David Bowie, 48, has lived in Lebrun Square for more than 25 years. He says the three-bedroom maisonette he shares with his disabled stepson is the last remaining occupied home on the square, which he first moved to with his parents and two younger brothers.

Last week Mr Bowie abandoned his legal fight against Greenwich Council to remain in his home after exhausting his legal aid funding. He had hit back hard, claiming the alternative properties the council offered him were far too small to accommodate his stepson.

‘They’ve offered me lots of tiny places and it’s just not good enough,’ he said, speaking before his legal bid ended. ‘I happen to be a full-time carer looking after a disabled person and they’re not taking that into consideration.’

Ferrier holds bittersweet memories for Mr Bowie, who has been a carer for 22 years.

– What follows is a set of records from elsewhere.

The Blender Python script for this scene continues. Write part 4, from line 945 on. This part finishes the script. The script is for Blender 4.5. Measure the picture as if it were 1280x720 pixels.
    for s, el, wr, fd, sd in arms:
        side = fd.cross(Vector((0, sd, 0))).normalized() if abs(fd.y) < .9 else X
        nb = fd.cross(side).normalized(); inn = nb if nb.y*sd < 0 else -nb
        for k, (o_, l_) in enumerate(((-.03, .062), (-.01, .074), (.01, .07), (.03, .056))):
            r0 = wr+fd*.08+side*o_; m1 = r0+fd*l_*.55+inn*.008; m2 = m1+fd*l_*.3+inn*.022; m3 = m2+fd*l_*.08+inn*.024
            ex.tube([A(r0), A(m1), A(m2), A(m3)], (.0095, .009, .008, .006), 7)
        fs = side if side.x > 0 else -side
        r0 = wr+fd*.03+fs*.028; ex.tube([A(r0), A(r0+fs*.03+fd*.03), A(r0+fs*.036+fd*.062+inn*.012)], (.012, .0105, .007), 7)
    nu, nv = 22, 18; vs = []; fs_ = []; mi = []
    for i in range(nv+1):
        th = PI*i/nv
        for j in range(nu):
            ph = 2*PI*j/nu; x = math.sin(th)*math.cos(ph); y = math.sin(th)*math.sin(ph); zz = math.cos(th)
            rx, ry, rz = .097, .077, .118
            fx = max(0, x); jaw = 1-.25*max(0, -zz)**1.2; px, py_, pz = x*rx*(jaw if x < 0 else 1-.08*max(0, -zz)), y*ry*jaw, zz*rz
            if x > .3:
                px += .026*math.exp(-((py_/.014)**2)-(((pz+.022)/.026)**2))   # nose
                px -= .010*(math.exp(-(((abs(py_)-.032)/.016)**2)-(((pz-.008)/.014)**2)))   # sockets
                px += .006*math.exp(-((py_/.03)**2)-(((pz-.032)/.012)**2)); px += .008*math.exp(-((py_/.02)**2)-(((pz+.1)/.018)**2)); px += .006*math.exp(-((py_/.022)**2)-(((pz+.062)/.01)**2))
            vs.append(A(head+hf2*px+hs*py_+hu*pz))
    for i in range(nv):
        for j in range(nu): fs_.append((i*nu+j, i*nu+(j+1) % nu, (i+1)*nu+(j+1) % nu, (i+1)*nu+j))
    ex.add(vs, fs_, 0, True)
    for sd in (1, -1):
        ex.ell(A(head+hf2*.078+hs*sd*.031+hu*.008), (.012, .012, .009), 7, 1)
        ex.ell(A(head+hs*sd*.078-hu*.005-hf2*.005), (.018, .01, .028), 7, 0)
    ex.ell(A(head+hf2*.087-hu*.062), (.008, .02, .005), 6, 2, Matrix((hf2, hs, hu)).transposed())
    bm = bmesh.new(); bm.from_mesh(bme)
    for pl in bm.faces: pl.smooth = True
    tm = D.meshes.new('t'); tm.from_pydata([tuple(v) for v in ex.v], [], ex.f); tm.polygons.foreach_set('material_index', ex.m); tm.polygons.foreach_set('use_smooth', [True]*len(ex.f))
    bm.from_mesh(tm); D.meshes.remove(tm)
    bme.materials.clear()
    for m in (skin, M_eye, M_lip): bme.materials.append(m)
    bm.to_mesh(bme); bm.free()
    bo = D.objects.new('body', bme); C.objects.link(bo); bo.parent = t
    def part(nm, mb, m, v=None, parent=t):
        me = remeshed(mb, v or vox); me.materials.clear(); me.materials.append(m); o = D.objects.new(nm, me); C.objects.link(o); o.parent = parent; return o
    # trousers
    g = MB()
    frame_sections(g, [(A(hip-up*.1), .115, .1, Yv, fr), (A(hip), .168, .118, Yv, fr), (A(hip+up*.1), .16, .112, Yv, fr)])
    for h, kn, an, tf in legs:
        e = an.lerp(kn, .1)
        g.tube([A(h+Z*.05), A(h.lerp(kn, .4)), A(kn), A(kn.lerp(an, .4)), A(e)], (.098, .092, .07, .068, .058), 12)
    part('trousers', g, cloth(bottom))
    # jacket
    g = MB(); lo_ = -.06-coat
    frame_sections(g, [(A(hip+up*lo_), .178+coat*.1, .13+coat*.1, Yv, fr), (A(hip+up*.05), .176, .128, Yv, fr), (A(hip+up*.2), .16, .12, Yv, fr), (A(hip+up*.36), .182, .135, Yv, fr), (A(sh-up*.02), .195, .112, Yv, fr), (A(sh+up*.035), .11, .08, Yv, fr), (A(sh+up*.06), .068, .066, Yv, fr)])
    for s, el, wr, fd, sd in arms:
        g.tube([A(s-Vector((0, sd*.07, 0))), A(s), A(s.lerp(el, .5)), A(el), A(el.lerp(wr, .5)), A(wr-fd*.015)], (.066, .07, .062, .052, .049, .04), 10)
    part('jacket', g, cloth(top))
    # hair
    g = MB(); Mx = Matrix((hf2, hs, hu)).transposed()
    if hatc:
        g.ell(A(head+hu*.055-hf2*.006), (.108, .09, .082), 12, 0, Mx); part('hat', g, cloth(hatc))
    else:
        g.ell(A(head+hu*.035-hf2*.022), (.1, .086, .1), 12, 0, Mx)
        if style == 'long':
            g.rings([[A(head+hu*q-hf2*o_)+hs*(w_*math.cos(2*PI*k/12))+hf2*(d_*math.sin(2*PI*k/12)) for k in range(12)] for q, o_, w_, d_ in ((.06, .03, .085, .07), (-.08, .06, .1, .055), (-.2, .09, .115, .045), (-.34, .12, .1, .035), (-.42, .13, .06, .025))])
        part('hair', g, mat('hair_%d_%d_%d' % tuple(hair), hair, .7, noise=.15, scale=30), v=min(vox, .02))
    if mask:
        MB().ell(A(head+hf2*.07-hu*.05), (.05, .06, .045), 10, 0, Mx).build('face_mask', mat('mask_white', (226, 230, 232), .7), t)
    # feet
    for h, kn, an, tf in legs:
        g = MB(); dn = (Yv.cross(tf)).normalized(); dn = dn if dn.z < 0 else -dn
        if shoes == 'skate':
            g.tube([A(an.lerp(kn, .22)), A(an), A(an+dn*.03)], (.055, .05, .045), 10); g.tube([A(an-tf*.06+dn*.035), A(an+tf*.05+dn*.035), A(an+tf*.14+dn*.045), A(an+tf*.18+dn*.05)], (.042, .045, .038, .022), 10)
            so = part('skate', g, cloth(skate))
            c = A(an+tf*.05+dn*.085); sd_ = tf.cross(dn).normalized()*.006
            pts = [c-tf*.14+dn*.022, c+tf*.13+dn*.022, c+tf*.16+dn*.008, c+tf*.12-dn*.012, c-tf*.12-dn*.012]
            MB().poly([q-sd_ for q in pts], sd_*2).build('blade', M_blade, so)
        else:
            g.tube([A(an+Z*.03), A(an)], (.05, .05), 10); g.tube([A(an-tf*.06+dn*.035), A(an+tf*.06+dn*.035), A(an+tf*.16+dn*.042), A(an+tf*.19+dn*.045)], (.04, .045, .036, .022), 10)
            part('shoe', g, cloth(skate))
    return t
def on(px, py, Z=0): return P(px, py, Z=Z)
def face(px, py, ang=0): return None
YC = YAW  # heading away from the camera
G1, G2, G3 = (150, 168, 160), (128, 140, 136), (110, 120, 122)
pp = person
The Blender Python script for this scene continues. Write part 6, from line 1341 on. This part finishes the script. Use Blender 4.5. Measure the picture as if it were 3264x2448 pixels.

It was here that both his parents died, as well as his fiancée Marisia, the mother of his stepson. She died from a heart attack two-and-a-half years ago.

Mr Bowie met Marisia 22 years ago in the estate’s New Horizons Centre, where she was a dance instructor. He remembers everyone meeting at the popular community centre, which has since closed. ‘This used to be a nice estate,’ he remembers. ‘It was a community, everybody kind of looked out for each other. Then it just went downhill after a few years and got a bad reputation. That bad reputation has stuck. Some families moved off and new families moved in from different areas, gangs started and stuff like that.

‘Now there aren’t enough people left for there to be a community. It’s not the same, you can see it all getting knocked down all around you. It’s a bit depressing. It used to be a happy place.’